● Exercise objective
All lines from the beginning of the listing through the line with "o = bpy.data.objects.new(name, me);" are to be copied word for word; the pictures are not.

================

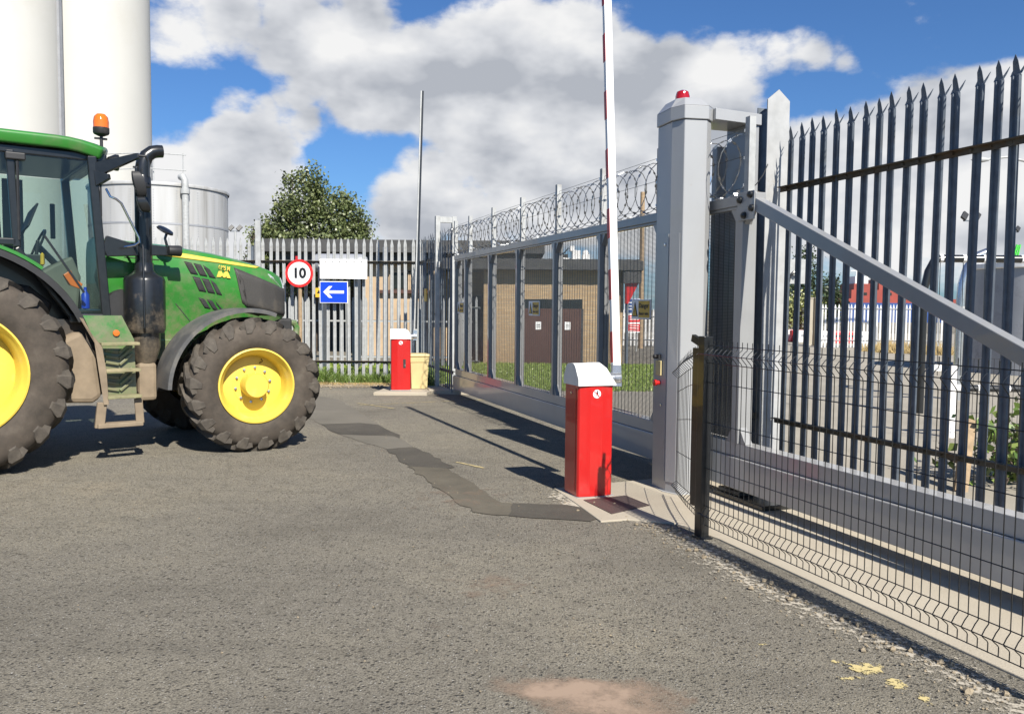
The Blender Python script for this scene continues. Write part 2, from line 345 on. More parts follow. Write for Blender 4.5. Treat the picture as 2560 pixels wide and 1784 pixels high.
def fade_sheet(name, x0, x1, y0, y1, n, z, m, fn):
    """grid sheet whose worn coating thins out by a painted density (wear with a shape of its own)"""
    nx, ny = n; vs = [(x0+(x1-x0)*i/nx, y0+(y1-y0)*j/ny, z) for j in range(ny+1) for i in range(nx+1)]
    fs = [(j*(nx+1)+i, j*(nx+1)+i+1, (j+1)*(nx+1)+i+1, (j+1)*(nx+1)+i) for j in range(ny) for i in range(nx)]
    me = bpy.data.meshes.new(name); me.from_pydata(vs, [], fs); me.materials.append(M[m])
    ca = me.color_attributes.new('fade', 'FLOAT_COLOR', 'POINT')
    for i, v in enumerate(vs):
        f = max(0., min(1., fn(v[0], v[1]))); ca.data[i].color = (f, f, f, 1)
    o = bpy.data.objects.new(name, me); C.objects.link(o); return struct(o)

# ------------------------------------------------------------------ survey: camera and the gate's own axes
CAM = Vector((0,0,1.6)); F = 2071.0; PITCH = R(3.37); ROLL = .0085
def survey(px, py, D):
    """point at distance D ahead seen under the bearing that was measured on the photograph (2560 wide)"""
    cp, sp = math.cos(PITCH), math.sin(PITCH); cr, sr = math.cos(ROLL), math.sin(ROLL)
    fw = Vector((0,cp,-sp)); r0 = Vector((1,0,0)); u0 = Vector((0,sp,cp)); ri = r0*cr+u0*sr; up = u0*cr-r0*sr
    d = fw + ri*((px-1280)/F) - up*((py-892)/F)
    return CAM + d*(D/d.y)
GO = Vector((-1.057,15.104,0)); GT = Vector((.3354,-.9421,0)); GB = Vector((.9421,.3354,0)); GROT = math.atan2(-.9421,.3354)
def gw(t, b, z=0.): return GO + GT*t + GB*b + Vector((0,0,z))   # along the gate, behind the gate, up
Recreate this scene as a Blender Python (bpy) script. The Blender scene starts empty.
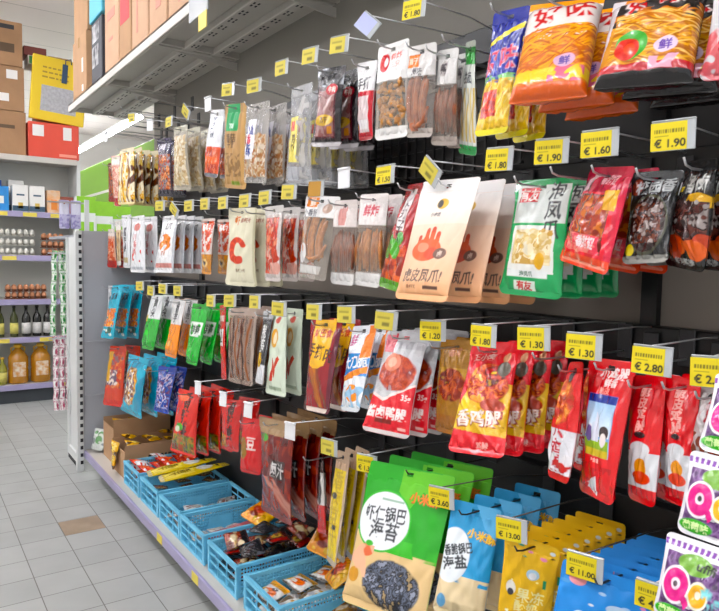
import bpy, math, random
import numpy as np
from mathutils import Matrix, Vector, Euler
PI = math.pi
scn = bpy.context.scene
COL = scn.collection
rng = np.random.default_rng(7)
random.seed(7)
EYE = 1.45
F_PX = 660.0

# ------------------------------------------------------------------ colour
def lin(c):
    c = c.lstrip('#')
    v = [int(c[i:i+2], 16)/255 for i in (0, 2, 4)]
    return [x/12.92 if x <= .04045 else ((x+.055)/1.055)**2.4 for x in v]

# ------------------------------------------------------------------ materials
MATS = {}
def mat(name, col='#888888', rough=.5, metal=0., spec=.5, noise=0., nscale=20., bump=0., bscale=60., col2=None, emit=None, estr=0., coat=0.):
    if name in MATS: return MATS[name]
    m = bpy.data.materials.new(name); m.use_nodes = True
    nt = m.node_tree; b = nt.nodes['Principled BSDF']
    b.inputs['Base Color'].default_value = (*lin(col), 1)
    b.inputs['Roughness'].default_value = rough
    b.inputs['Metallic'].default_value = metal
    b.inputs['Specular IOR Level'].default_value = spec
    b.inputs['Coat Weight'].default_value = coat
    tc = nt.nodes.new('ShaderNodeTexCoord')
    if noise > 0:
        n = nt.nodes.new('ShaderNodeTexNoise'); n.inputs['Scale'].default_value = nscale; n.inputs['Detail'].default_value = 5
        nt.links.new(tc.outputs['Object'], n.inputs['Vector'])
        r = nt.nodes.new('ShaderNodeValToRGB')
        c1 = lin(col); c2 = lin(col2) if col2 else [x*(1-noise) for x in c1]
        r.color_ramp.elements[0].position = .35; r.color_ramp.elements[1].position = .68
        r.color_ramp.elements[0].color = (*c2, 1); r.color_ramp.elements[1].color = (*c1, 1)
        nt.links.new(n.outputs['Fac'], r.inputs['Fac']); nt.links.new(r.outputs['Color'], b.inputs['Base Color'])
    if bump > 0:
        n = nt.nodes.new('ShaderNodeTexNoise'); n.inputs['Scale'].default_value = bscale; n.inputs['Detail'].default_value = 3
        nt.links.new(tc.outputs['Object'], n.inputs['Vector'])
        bp = nt.nodes.new('ShaderNodeBump'); bp.inputs['Strength'].default_value = bump; bp.inputs['Distance'].default_value = .006
        nt.links.new(n.outputs['Fac'], bp.inputs['Height']); nt.links.new(bp.outputs['Normal'], b.inputs['Normal'])
    if emit:
        b.inputs['Emission Color'].default_value = (*lin(emit), 1); b.inputs['Emission Strength'].default_value = estr
    MATS[name] = m
    return m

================

● Worked solution
The Blender Python script for this scene continues. Write part 2, from line 345 on. More parts follow. Write for Blender 4.5. Treat the picture as 2560 pixels wide and 1784 pixels high.
def fade_sheet(name, x0, x1, y0, y1, n, z, m, fn):
    """grid sheet whose worn coating thins out by a painted density (wear with a shape of its own)"""
    nx, ny = n; vs = [(x0+(x1-x0)*i/nx, y0+(y1-y0)*j/ny, z) for j in range(ny+1) for i in range(nx+1)]
    fs = [(j*(nx+1)+i, j*(nx+1)+i+1, (j+1)*(nx+1)+i+1, (j+1)*(nx+1)+i) for j in range(ny) for i in range(nx)]
    me = bpy.data.meshes.new(name); me.from_pydata(vs, [], fs); me.materials.append(M[m])
    ca = me.color_attributes.new('fade', 'FLOAT_COLOR', 'POINT')
    for i, v in enumerate(vs):
        f = max(0., min(1., fn(v[0], v[1]))); ca.data[i].color = (f, f, f, 1)
    o = bpy.data.objects.new(name, me); C.objects.link(o); return struct(o)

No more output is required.